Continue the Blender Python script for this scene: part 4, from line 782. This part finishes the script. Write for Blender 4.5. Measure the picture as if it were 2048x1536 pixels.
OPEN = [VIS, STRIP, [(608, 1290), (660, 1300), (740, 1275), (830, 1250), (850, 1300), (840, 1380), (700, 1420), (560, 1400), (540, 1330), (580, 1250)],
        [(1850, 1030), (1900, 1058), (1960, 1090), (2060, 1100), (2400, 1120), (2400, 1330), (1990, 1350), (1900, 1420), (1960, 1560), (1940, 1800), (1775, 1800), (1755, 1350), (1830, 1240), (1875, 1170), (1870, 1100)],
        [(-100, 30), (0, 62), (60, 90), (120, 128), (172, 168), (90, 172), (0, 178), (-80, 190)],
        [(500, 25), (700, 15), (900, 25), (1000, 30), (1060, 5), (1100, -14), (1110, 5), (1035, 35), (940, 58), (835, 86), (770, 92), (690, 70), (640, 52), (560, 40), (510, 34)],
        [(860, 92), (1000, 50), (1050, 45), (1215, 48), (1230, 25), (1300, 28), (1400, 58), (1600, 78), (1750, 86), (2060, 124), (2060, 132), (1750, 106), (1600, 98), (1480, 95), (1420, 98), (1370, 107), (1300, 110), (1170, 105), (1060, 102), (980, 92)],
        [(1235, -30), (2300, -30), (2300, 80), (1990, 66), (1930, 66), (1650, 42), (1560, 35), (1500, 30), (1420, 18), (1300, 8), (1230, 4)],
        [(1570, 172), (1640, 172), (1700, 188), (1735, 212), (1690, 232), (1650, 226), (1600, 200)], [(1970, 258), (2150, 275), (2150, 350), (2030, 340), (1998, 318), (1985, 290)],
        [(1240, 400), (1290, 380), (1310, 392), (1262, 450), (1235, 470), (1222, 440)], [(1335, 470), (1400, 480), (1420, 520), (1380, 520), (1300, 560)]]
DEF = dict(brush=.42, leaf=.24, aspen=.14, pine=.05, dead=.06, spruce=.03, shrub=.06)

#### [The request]
Write out all the data again, exactly as it appears.

#### [Complete answer]
Continue the Blender Python script for this scene: part 4, from line 782. This part finishes the script. Write for Blender 4.5. Measure the picture as if it were 2048x1536 pixels.
OPEN = [VIS, STRIP, [(608, 1290), (660, 1300), (740, 1275), (830, 1250), (850, 1300), (840, 1380), (700, 1420), (560, 1400), (540, 1330), (580, 1250)],
        [(1850, 1030), (1900, 1058), (1960, 1090), (2060, 1100), (2400, 1120), (2400, 1330), (1990, 1350), (1900, 1420), (1960, 1560), (1940, 1800), (1775, 1800), (1755, 1350), (1830, 1240), (1875, 1170), (1870, 1100)],
        [(-100, 30), (0, 62), (60, 90), (120, 128), (172, 168), (90, 172), (0, 178), (-80, 190)],
        [(500, 25), (700, 15), (900, 25), (1000, 30), (1060, 5), (1100, -14), (1110, 5), (1035, 35), (940, 58), (835, 86), (770, 92), (690, 70), (640, 52), (560, 40), (510, 34)],
        [(860, 92), (1000, 50), (1050, 45), (1215, 48), (1230, 25), (1300, 28), (1400, 58), (1600, 78), (1750, 86), (2060, 124), (2060, 132), (1750, 106), (1600, 98), (1480, 95), (1420, 98), (1370, 107), (1300, 110), (1170, 105), (1060, 102), (980, 92)],
        [(1235, -30), (2300, -30), (2300, 80), (1990, 66), (1930, 66), (1650, 42), (1560, 35), (1500, 30), (1420, 18), (1300, 8), (1230, 4)],
        [(1570, 172), (1640, 172), (1700, 188), (1735, 212), (1690, 232), (1650, 226), (1600, 200)], [(1970, 258), (2150, 275), (2150, 350), (2030, 340), (1998, 318), (1985, 290)],
        [(1240, 400), (1290, 380), (1310, 392), (1262, 450), (1235, 470), (1222, 440)], [(1335, 470), (1400, 480), (1420, 520), (1380, 520), (1300, 560)]]
DEF = dict(brush=.42, leaf=.24, aspen=.14, pine=.05, dead=.06, spruce=.03, shrub=.06)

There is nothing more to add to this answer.